1887 The International League bans future contracts with black players, starting an era of segregation that will last until 1945.

1890s "Colored" teams, in an effort to survive, take to the road, and barnstorming - a term originally used to describe a flying circus - is born.

1901 Baltimore Orioles manager John McGraw attempts to play black second baseman Charlie Grant by disguising him as a Cherokee named Tokohama.

1920 Owner-pitcher Andrew "Rube" Foster of the Chicago American Giants joins with fellow "colored" team owners to form the seven-team Negro National League.

1920 The six-team Negro Southern League debuts.

1923 Independent team owners Ed Bolden and Nat Strong organize the six-team Eastern Colored League.

1924 The first Negro World Series is played between the Negro National League's Kansas City Monarchs and the Eastern Colored League's Hilldale club of Darby-Yeadon.

1931 The death of Rube Foster, the Great Depression, and the flight of the popular Kansas City Monarchs doom the Negro National League, leaving the Negro Southern League as the only "major" league for black players.

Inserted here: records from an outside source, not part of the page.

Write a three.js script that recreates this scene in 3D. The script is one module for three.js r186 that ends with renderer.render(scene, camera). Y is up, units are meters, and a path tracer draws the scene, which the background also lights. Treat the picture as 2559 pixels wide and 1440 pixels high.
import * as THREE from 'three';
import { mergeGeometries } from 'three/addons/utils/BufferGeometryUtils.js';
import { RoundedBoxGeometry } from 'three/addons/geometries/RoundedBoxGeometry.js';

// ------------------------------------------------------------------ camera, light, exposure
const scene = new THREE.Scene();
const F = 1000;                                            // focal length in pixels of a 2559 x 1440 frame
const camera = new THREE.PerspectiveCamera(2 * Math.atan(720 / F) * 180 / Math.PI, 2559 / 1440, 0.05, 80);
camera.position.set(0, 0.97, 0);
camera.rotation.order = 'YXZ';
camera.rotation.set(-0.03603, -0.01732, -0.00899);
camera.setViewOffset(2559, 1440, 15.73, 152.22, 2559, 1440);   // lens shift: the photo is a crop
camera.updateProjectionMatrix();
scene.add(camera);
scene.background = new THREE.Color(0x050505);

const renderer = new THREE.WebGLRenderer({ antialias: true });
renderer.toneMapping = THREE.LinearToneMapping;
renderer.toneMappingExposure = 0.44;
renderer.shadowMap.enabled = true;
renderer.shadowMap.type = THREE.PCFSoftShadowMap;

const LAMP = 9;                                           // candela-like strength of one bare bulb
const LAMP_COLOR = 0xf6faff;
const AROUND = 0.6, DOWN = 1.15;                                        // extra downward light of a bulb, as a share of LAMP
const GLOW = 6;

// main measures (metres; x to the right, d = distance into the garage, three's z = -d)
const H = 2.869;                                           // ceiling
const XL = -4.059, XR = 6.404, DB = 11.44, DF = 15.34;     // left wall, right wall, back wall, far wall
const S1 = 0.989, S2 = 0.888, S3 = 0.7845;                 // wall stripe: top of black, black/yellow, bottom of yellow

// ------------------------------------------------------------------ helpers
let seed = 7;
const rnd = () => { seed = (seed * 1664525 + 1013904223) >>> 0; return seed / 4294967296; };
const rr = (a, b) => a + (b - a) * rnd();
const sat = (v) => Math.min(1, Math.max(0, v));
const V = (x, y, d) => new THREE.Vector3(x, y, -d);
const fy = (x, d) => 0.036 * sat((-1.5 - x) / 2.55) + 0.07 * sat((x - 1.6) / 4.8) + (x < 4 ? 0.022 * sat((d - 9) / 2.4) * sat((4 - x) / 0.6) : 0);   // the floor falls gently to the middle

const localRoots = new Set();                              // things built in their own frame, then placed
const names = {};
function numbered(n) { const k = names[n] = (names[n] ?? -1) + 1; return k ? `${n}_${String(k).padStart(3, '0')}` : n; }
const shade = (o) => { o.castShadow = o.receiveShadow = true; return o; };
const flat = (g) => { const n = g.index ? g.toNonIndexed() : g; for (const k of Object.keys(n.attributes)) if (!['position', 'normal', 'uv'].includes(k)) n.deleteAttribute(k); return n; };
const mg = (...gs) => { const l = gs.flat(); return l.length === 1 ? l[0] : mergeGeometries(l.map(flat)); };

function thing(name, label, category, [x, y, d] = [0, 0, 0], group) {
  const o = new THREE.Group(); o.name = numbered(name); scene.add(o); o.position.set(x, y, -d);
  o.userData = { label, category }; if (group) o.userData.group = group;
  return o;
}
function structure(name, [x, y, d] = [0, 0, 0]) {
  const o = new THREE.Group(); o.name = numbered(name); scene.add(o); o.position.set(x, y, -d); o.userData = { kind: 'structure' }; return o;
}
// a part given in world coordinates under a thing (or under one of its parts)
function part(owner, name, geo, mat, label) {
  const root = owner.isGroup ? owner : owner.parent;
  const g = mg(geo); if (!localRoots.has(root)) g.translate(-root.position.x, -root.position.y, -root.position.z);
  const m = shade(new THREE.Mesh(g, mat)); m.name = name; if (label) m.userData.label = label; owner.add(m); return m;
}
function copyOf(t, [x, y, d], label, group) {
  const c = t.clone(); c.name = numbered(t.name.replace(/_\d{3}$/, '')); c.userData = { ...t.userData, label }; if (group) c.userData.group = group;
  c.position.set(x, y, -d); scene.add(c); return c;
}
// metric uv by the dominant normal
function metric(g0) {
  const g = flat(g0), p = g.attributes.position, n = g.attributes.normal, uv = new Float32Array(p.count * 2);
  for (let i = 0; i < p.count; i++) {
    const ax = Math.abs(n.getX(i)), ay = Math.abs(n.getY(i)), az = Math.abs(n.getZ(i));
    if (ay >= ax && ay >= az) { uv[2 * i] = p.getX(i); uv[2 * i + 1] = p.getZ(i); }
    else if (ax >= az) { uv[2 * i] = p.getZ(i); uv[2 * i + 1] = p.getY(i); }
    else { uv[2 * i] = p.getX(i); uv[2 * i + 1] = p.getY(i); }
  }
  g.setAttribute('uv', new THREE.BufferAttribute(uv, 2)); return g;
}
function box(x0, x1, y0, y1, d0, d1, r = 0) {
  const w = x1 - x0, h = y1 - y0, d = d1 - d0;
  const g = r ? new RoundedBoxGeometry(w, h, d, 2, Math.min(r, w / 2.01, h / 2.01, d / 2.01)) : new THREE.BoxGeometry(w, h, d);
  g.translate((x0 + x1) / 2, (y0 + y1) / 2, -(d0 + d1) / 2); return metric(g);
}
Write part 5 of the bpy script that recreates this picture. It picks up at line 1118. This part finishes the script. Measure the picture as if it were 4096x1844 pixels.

1933 A new Negro National League forms.

1937 The seven-team Negro American League is born and includes the Kansas City Monarchs as well as the Homestead Grays, who feature Josh Gibson, also known as the "black Babe Ruth."

1945 Brooklyn Dodgers owner Branch Rickey signs Kansas City Monarchs infielder Jackie Robinson and assigns him to Montreal of the International League.

April 15, 1947 Robinson debuts with Brooklyn, becoming the first black major-league baseball player of the modern era.

July 1947 Cleveland owner Bill Veeck signs Larry Doby, pictured right, making the former Newark Eagles slugger the first black American League player.

1948 Leroy "Satchel" Paige, the Kansas City Monarchs pitching legend, becomes the oldest rookie ever when he signs with the Cleveland Indians. He later becomes the first black player to pitch in a World Series.

1952 With more than 150 former Negro-leagues players now integrated into pro ball, the Negro American League folds.

1955 Brooklyn Dodgers all-star catcher Roy Campanella wins the National League's most-valuable-player award, the third such award won by the Philadelphia-born future Hall of Famer (the others were in 1951 and 1953).